Obendrein spricht vieles dafür, dass auch die Kulturen beider Unternehmen zueinander passen: Die von Magirus zu Avnet gewechselten HP- und IBM-Teams erwiesen sich auch nach der Integration in die neue Muttergesellschaft als ebenso stabil wie das Geschäft.

Portfolio und Standorte ergänzen einander

Rückblickend war es für Avnet sogar von Vorteil, dass zwischen beiden Übernahmen rund fünf Jahre vergingen. Denn in dieser Zeit hat Magirus sein für Avnet ohnehin interessantes Portfolio noch um weitere A-Brand-Hersteller ergänzt, beispielsweise um Cisco, Dell und zahlreiche kleinere Software-Hersteller, die ergänzende Technologien zum Management virtualisierter und Cloud-basierter Umgebungen bieten.

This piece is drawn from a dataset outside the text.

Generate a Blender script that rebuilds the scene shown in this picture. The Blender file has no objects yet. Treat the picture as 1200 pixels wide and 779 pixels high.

Abgesehen davon kommen unter anderem mit VMware, Red Hat und EMC Hersteller inklusive erfahrener Distributionsspezialisten an Bord, die Avnet zur Abrundung seines Virtualisierungs- und Cloud-Portfolios bislang ebenso fehlten wie die Datacenter-Referenzarchitekturen auf Basis von Cisco (vBlocks, vBundles und OpenV). Leichte Überlappungen bei den Standorten gibt es lediglich in Deutschland, UK und Frankreich.

"Platz für lokal starke Distributoren"

Angesichts des Konsolidierungsdrucks seitens der Hersteller, der anstehenden Investitionen für das Cloud-Zeitalter und der immer komplexer werdenden Lösungen, die dem Distributor umfassenderen Support für die Vertriebspartner abverlangen, wird die Luft für europäisch aufgestellte Distributoren in Privathand dünner. Obendrein schlägt die Schuldenkrise in Südeuropa auf die Geschäfte durch. Zudem sind Spezialisten, die die komplexer werdenden Support-Aufgaben für Reseller übernehmen können, am Markt rar gesät oder nur für teures Geld zu haben. Die länderübergreifende Erweiterung des bestehenen Geschäfts um neue Technologie-Sparten ist deshalb aus eigener Kraft nur noch bedingt möglich.

Lokal stark verankerte und hoch spezialisierte Value-Added- und Nischen-Distributoren haben nach Ansicht von Christian Magirus dagegen auch künftig sehr gute Chancen. "Für sie wird es immer einen Platz geben. Denn die Konsolidierung findet auf unterschiedlichen Ebenen statt."